Further, the claimant has failed to establish that he was in “substantially continuous employment” by TJD-JI under conditions which provided for his return transportation to the United States or its territories or possessions.  In the AAR, the agency states the claimant “has refused to produce the original contract between him and TJD-JI which would contain all conditions of employment, and would demonstrate whether the employment provided for his return transportation to the United States upon completion of his contractual obligation.”  The only document referencing this is the previously-cited “Certification of Employment” dated December 16, 2008, which states: 

TJD-JI shall also pay the Employee transportation allowance for Employee and his family airfares from the U.S.A. to the Republic of Korea.  Upon completion of one year of satisfactory service, a round trip airplane tickets [sic] for Employee and his family to the point of the employment shall be provided by TJD-JI, providing that Employee’s contract has been mutually extended. 

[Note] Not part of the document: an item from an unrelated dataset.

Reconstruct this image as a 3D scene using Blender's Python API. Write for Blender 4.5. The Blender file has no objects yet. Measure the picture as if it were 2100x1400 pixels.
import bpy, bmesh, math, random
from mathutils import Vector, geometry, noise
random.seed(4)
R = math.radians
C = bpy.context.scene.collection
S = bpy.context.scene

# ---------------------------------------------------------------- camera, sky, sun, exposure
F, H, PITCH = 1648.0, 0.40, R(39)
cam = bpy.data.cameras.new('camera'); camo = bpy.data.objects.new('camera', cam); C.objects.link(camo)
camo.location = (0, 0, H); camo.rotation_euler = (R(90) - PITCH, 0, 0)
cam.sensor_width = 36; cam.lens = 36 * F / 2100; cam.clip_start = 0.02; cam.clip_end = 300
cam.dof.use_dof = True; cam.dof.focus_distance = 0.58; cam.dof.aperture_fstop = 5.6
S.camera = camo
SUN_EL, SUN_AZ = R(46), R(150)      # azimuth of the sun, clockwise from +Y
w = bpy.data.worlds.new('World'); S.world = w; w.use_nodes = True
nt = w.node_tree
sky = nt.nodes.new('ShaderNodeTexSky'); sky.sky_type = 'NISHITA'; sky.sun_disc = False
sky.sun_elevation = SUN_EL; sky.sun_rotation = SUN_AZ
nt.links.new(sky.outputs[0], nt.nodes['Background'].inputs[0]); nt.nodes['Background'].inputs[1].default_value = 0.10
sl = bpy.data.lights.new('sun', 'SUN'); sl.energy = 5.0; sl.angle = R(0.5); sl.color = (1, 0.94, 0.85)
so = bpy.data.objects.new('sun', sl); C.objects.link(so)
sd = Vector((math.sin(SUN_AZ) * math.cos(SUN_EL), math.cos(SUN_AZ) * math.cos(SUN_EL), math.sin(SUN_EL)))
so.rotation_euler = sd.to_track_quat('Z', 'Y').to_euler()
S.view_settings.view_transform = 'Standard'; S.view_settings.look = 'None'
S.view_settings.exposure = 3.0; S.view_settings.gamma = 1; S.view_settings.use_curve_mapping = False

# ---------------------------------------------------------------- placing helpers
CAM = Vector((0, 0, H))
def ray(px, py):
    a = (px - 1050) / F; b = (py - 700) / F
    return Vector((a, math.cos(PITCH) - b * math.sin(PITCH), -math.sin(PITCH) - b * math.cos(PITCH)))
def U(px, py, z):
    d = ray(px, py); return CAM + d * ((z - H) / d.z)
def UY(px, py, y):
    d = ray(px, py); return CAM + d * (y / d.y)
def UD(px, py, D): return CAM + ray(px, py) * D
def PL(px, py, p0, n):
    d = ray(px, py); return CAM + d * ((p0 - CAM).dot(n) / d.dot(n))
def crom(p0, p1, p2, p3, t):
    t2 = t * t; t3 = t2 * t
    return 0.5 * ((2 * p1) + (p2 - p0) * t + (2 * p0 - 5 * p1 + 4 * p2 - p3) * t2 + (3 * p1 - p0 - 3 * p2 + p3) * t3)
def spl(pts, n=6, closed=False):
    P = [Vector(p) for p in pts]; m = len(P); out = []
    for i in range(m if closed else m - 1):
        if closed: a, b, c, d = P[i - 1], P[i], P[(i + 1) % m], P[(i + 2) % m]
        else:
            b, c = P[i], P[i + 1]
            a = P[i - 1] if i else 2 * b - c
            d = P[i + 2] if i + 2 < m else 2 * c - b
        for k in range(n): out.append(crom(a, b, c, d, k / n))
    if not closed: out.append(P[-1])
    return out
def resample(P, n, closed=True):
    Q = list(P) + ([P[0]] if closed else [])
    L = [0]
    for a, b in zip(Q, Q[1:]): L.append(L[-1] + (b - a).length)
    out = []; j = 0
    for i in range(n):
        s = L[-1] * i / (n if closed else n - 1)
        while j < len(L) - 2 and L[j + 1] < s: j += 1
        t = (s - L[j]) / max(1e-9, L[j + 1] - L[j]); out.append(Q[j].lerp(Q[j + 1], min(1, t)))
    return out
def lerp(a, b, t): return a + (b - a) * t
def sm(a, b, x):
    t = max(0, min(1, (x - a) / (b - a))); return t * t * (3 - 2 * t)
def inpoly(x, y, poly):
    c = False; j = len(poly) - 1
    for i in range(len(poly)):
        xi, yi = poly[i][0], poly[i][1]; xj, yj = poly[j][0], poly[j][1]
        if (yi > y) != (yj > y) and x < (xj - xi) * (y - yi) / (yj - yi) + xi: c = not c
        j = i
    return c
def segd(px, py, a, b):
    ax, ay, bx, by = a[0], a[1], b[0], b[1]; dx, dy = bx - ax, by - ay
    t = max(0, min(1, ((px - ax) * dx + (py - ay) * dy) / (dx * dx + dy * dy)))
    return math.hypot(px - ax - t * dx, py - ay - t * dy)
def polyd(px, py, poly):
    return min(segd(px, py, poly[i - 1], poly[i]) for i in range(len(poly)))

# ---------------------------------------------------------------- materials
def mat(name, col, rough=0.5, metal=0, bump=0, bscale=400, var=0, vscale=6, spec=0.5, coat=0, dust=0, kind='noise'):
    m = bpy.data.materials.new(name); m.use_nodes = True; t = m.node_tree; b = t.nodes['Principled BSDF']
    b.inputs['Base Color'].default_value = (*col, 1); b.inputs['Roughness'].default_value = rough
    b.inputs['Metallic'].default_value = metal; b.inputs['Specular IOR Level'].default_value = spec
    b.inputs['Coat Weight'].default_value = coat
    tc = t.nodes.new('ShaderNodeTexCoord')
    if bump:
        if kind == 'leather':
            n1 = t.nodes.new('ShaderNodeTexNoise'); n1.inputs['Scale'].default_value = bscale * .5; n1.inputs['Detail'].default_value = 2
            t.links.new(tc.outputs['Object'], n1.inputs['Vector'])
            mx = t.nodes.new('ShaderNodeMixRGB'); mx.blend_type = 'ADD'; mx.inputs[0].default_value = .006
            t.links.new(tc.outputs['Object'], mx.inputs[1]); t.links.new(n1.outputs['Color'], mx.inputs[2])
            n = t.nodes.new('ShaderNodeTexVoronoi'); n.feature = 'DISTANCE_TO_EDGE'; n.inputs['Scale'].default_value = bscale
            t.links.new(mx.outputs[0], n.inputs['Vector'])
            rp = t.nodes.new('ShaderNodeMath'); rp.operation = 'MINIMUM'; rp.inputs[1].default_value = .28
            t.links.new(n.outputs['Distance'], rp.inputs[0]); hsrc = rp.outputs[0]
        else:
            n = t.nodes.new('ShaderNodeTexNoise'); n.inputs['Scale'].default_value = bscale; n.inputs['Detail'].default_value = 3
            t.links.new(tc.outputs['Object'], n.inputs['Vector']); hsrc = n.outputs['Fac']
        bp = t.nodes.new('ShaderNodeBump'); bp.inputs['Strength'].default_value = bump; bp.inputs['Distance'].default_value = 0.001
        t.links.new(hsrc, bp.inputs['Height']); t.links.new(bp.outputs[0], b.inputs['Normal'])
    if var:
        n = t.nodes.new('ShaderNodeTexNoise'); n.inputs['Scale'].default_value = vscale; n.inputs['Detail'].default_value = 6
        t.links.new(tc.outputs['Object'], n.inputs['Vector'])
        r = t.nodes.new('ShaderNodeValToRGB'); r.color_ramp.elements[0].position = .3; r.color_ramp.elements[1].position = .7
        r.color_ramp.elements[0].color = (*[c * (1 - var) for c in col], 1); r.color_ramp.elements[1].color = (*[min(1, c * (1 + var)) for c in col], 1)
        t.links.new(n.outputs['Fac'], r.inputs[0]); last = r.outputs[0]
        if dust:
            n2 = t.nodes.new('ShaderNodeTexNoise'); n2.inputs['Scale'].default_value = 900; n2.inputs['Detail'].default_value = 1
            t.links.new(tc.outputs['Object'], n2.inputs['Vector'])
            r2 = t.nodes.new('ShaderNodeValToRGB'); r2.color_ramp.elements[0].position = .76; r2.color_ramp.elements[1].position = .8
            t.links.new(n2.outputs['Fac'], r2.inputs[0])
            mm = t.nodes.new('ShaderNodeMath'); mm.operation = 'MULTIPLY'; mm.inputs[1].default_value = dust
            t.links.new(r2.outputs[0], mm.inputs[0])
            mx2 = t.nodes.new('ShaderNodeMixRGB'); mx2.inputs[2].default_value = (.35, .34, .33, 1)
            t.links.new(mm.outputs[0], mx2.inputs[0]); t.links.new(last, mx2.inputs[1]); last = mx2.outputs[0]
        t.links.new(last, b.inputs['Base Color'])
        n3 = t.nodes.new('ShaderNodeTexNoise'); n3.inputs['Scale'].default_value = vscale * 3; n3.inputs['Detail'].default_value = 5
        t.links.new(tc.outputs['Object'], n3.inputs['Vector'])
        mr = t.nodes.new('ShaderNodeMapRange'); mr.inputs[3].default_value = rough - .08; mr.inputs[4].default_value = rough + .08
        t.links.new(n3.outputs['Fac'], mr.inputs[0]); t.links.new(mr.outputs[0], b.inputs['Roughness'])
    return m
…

First, this letter is dated at least eight months after commencement of the claimant’s employment with TJD-JI and thus does not represent whatever return transportation benefits may have been offered to the claimant at the time of hire.  Second, it does not specifically provide for the claimant’s return transportation to the United States but rather to the “point of employment,” which would presumably be determined by the firm.  Third, the wording of the firm’s provision of “round trip airline tickets… to the point of employment” implies not return transportation (which would presumably only require one-way tickets and would include a “transportation allowance” equivalent to that offered for the move overseas) but rather a home travel benefit to the “point of employment” and back.  Fourth, the payment of this benefit was contingent on the claimant’s contract with the firm being “mutually extended,” meaning that if either party terminated the contract at that point, the benefit would not be paid.  Therefore, this document does not establish that TJD-JI had, at the time of the claimant’s hiring, specifically committed itself to providing the claimant return transportation to the United States or its territories or possessions at the conclusion of his employment with that firm.

The statutory and regulatory languages are permissive and give agency heads considerable discretion in determining whether to grant LQAs to agency employees.  Wesley L. Goecker, 58 Comp. Gen. 738 (1979).  Thus, an agency may withhold LQA payments from an employee when it finds that the circumstances justify such action, and the agency’s action will not be questioned unless it is determined that the agency’s action was arbitrary, capricious, or unreasonable.  Under 5 CFR 178.105, the burden is upon the claimant to establish the liability of the United States and the claimant’s right to payment.  Joseph P. Carrigan, 60 Comp. Gen. 243, 247 (1981); Wesley L. Goecker, 58 Comp. Gen. 738 (1979).  As discussed previously, the claimant has failed to do so.  Since an agency decision made in accordance with established regulations as is evident in the present case cannot be considered arbitrary, capricious, or unreasonable, there is no basis upon which to reverse the decision. 

This settlement is final.  No further administrative review is available within the OPM.  Nothing in this settlement limits the claimant’s right to bring an action in an appropriate United States court.

 



[1] The claimant does not identify the date his employment with PEOA actually concluded and as noted previously, his resume does not indicate a period of unemployment between his PEOA and TJD-JI employments.

 

 

 



[2] The appellant retired from the Federal service on April 30, 2014, after submission of this claim.